__TASK TO CARRY OUT__: Would you write out the listing verbatim and skip every picture in it?

--- START ---

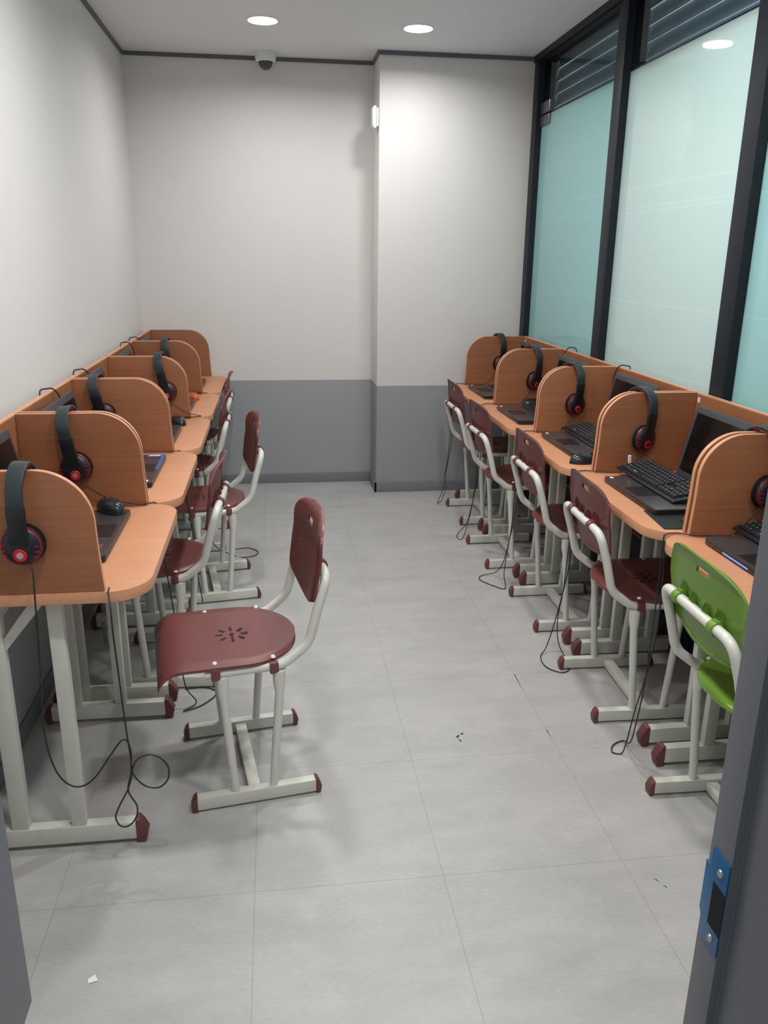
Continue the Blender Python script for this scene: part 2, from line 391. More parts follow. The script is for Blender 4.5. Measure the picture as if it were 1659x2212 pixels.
# skirting and shadow-gap trim
sk = MB().box(XL+0.0, XL+0.010, 0.62, YB, 0, 0.066)
struct(sk.build('baseboard_left', M['skirt'], bevel=0.002))
struct(MB().box(XL, XC, YB-0.010, YB, 0, 0.066).build('baseboard_back', M['skirt'], bevel=0.002))
struct(MB().box(XC-0.010, XC+0.004, YC-0.010, YB-0.010, 0, 0.066).box(XC-0.010, XR, YC-0.010, YC, 0, 0.066).build('baseboard_column', M['skirt'], bevel=0.002))
TZ0 = 2.563
struct(MB().box(XL, XL+0.012, 0.62, YB, TZ0, HC).build('trim_1', M['cove']))
struct(MB().box(XL, XC-0.012, YB-0.012, YB, TZ0, HC).build('trim_2', M['cove']))
struct(MB().box(XC-0.012, XC, YC-0.012, YB, TZ0, HC).box(XC, XR, YC-0.012, YC, TZ0, HC).build('trim_3', M['cove']))
struct(MB().box(XR-0.012, XR, 0.62, YC-0.012, TZ0-0.012, HC).build('trim_4', M['frame']))

struct(MB().box(XR+0.012, XR+0.034, 0.70, YC-0.085, 0, 0.93).build('wall_right', M['frame']))
# ------------------------------------------------------------------ glass wall on the right
GX = 1.576; JZ = 2.262          # glass plane, height of the joint under the clear glass
posts = [(YC-0.085, YC), (3.795, 3.89), (2.645, 2.74), (1.50, 1.60), (0.62, 0.70)]
for k, (a, b) in enumerate(posts):
    struct(MB().box(XR, XR+0.10, a, b, 0, HC).build('trim_%d' % (k+5), M['frame'], bevel=0.002))
struct(MB().box(XR+0.004, XR+0.1, 0.70, YC-0.085, 2.545, HC).build('trim_10', M['frame']))
struct(MB().box(XR+0.004, XR+0.1, 0.70, YC-0.085, 0, 0.10).build('trim_11', M['frame']))
def pane(name, y0, y1, film, door=False):
    low = MB().box(GX, GX+0.010, y0+0.001, y1-0.001, 0.10, JZ-0.002).build(name, film)
    struct(low)
    MB().box(GX, GX+0.010, y0+0.001, y1-0.001, JZ+0.002, 2.545).build('clear_pane', M['glass'], low)
    MB().box(GX-0.001, GX+0.011, y0+0.001, y1-0.001, JZ-0.003, JZ+0.003).build('joint_strip', M['frame'], low)
    return low
g1 = pane('window_1', 3.89, YC-0.085, M['film1'])
g2 = pane('window_2', 2.74, 3.795, M['film2'])
g3 = pane('window_3', 1.60, 2.645, M['film1'])
g4 = pane('window_4', 0.70, 1.50, M['film2'])
# glass door patch fitting at the top of the first pane
ph = MB().box(GX-0.014, GX+0.022, 4.865, 5.02, JZ+0.004, JZ+0.068).box(GX-0.014, GX+0.022, 4.865, 5.02, JZ-0.056, JZ-0.004)
ph.build('patch_hinge', M['patch'], g1, bevel=0.006, seg=3)
# louvre shutters behind the clear strip
def louvre(y0, y1, label):
    root = empty('louvre_shutter', label, 'shutter', (GX+0.068, (y0+y1)/2, JZ), 0, 'louvre shutters behind the glass wall')
    hl = (y1-y0)/2
    for k in range(5):
        z = -0.012+k*0.066
        prof = [(0.0, z), (0.012, z+0.006), (0.028, z+0.020), (0.038, z+0.044), (0.046, z+0.082)]
        pf = prof+[(x+0.003, zz-0.003) for x, zz in prof[::-1]]
        MB().prism([(x, zz) for x, zz in pf], -hl, hl, 'y').build('slat', M['louvre'], root, smooth=60)
    return root
louvre(3.872, 5.106, 'grey blue louvre slats above the narrow frosted glass pane beside the column')
louvre(2.60, 3.868, 'grey blue louvre slats above the wide frosted glass pane in the middle')

# ------------------------------------------------------------------ door frame around the photographer
# right jamb: reveal with a rebate
JX = 0.400
jr = MB().prism([(JX, 0.60), (JX, 0.5635), (JX+0.010, 0.5635), (JX+0.010, 0.42), (JX+0.12, 0.42), (JX+0.12, 0.60)], 0, 2.15, 'z')
jambR = struct(jr.build('door_1', M['jamb'], bevel=0.0015))
JL = -0.232
jl = MB().prism([(JL-0.009, 0.60), (JL-0.009, 0.46), (JL-0.11, 0.46), (JL-0.11, 0.60)], 0, 0.825, 'z')
jl.prism([(JL, 0.60), (JL, 0.46), (JL-0.11, 0.46), (JL-0.11, 0.60)], 0.84, 2.15, 'z')
jl.add([(JL-0.009, 0.60, 0.825), (JL-0.009, 0.46, 0.825), (JL-0.11, 0.46, 0.825), (JL-0.11, 0.60, 0.825), (JL, 0.60, 0.84), (JL, 0.46, 0.84), (JL-0.11, 0.46, 0.84), (JL-0.11, 0.60, 0.84)],
       [(0, 1, 5, 4), (2, 3, 7, 6), (0, 4, 7, 3), (1, 2, 6, 5)])
struct(jl.build('door_2', M['jamb']))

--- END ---

__SOLUTION TO THE PROBLEM__:
Continue the Blender Python script for this scene: part 2, from line 391. More parts follow. The script is for Blender 4.5. Measure the picture as if it were 1659x2212 pixels.
# skirting and shadow-gap trim
sk = MB().box(XL+0.0, XL+0.010, 0.62, YB, 0, 0.066)
struct(sk.build('baseboard_left', M['skirt'], bevel=0.002))
struct(MB().box(XL, XC, YB-0.010, YB, 0, 0.066).build('baseboard_back', M['skirt'], bevel=0.002))
struct(MB().box(XC-0.010, XC+0.004, YC-0.010, YB-0.010, 0, 0.066).box(XC-0.010, XR, YC-0.010, YC, 0, 0.066).build('baseboard_column', M['skirt'], bevel=0.002))
TZ0 = 2.563
struct(MB().box(XL, XL+0.012, 0.62, YB, TZ0, HC).build('trim_1', M['cove']))
struct(MB().box(XL, XC-0.012, YB-0.012, YB, TZ0, HC).build('trim_2', M['cove']))
struct(MB().box(XC-0.012, XC, YC-0.012, YB, TZ0, HC).box(XC, XR, YC-0.012, YC, TZ0, HC).build('trim_3', M['cove']))
struct(MB().box(XR-0.012, XR, 0.62, YC-0.012, TZ0-0.012, HC).build('trim_4', M['frame']))

struct(MB().box(XR+0.012, XR+0.034, 0.70, YC-0.085, 0, 0.93).build('wall_right', M['frame']))
# ------------------------------------------------------------------ glass wall on the right
GX = 1.576; JZ = 2.262          # glass plane, height of the joint under the clear glass
posts = [(YC-0.085, YC), (3.795, 3.89), (2.645, 2.74), (1.50, 1.60), (0.62, 0.70)]
for k, (a, b) in enumerate(posts):
    struct(MB().box(XR, XR+0.10, a, b, 0, HC).build('trim_%d' % (k+5), M['frame'], bevel=0.002))
struct(MB().box(XR+0.004, XR+0.1, 0.70, YC-0.085, 2.545, HC).build('trim_10', M['frame']))
struct(MB().box(XR+0.004, XR+0.1, 0.70, YC-0.085, 0, 0.10).build('trim_11', M['frame']))
def pane(name, y0, y1, film, door=False):
    low = MB().box(GX, GX+0.010, y0+0.001, y1-0.001, 0.10, JZ-0.002).build(name, film)
    struct(low)
    MB().box(GX, GX+0.010, y0+0.001, y1-0.001, JZ+0.002, 2.545).build('clear_pane', M['glass'], low)
    MB().box(GX-0.001, GX+0.011, y0+0.001, y1-0.001, JZ-0.003, JZ+0.003).build('joint_strip', M['frame'], low)
    return low
g1 = pane('window_1', 3.89, YC-0.085, M['film1'])
g2 = pane('window_2', 2.74, 3.795, M['film2'])
g3 = pane('window_3', 1.60, 2.645, M['film1'])
g4 = pane('window_4', 0.70, 1.50, M['film2'])
# glass door patch fitting at the top of the first pane
ph = MB().box(GX-0.014, GX+0.022, 4.865, 5.02, JZ+0.004, JZ+0.068).box(GX-0.014, GX+0.022, 4.865, 5.02, JZ-0.056, JZ-0.004)
ph.build('patch_hinge', M['patch'], g1, bevel=0.006, seg=3)
# louvre shutters behind the clear strip
def louvre(y0, y1, label):
    root = empty('louvre_shutter', label, 'shutter', (GX+0.068, (y0+y1)/2, JZ), 0, 'louvre shutters behind the glass wall')
    hl = (y1-y0)/2
    for k in range(5):
        z = -0.012+k*0.066
        prof = [(0.0, z), (0.012, z+0.006), (0.028, z+0.020), (0.038, z+0.044), (0.046, z+0.082)]
        pf = prof+[(x+0.003, zz-0.003) for x, zz in prof[::-1]]
        MB().prism([(x, zz) for x, zz in pf], -hl, hl, 'y').build('slat', M['louvre'], root, smooth=60)
    return root
louvre(3.872, 5.106, 'grey blue louvre slats above the narrow frosted glass pane beside the column')
louvre(2.60, 3.868, 'grey blue louvre slats above the wide frosted glass pane in the middle')

# ------------------------------------------------------------------ door frame around the photographer
# right jamb: reveal with a rebate
JX = 0.400
jr = MB().prism([(JX, 0.60), (JX, 0.5635), (JX+0.010, 0.5635), (JX+0.010, 0.42), (JX+0.12, 0.42), (JX+0.12, 0.60)], 0, 2.15, 'z')
jambR = struct(jr.build('door_1', M['jamb'], bevel=0.0015))
JL = -0.232
jl = MB().prism([(JL-0.009, 0.60), (JL-0.009, 0.46), (JL-0.11, 0.46), (JL-0.11, 0.60)], 0, 0.825, 'z')
jl.prism([(JL, 0.60), (JL, 0.46), (JL-0.11, 0.46), (JL-0.11, 0.60)], 0.84, 2.15, 'z')
jl.add([(JL-0.009, 0.60, 0.825), (JL-0.009, 0.46, 0.825), (JL-0.11, 0.46, 0.825), (JL-0.11, 0.60, 0.825), (JL, 0.60, 0.84), (JL, 0.46, 0.84), (JL-0.11, 0.46, 0.84), (JL-0.11, 0.60, 0.84)],
       [(0, 1, 5, 4), (2, 3, 7, 6), (0, 4, 7, 3), (1, 2, 6, 5)])
struct(jl.build('door_2', M['jamb']))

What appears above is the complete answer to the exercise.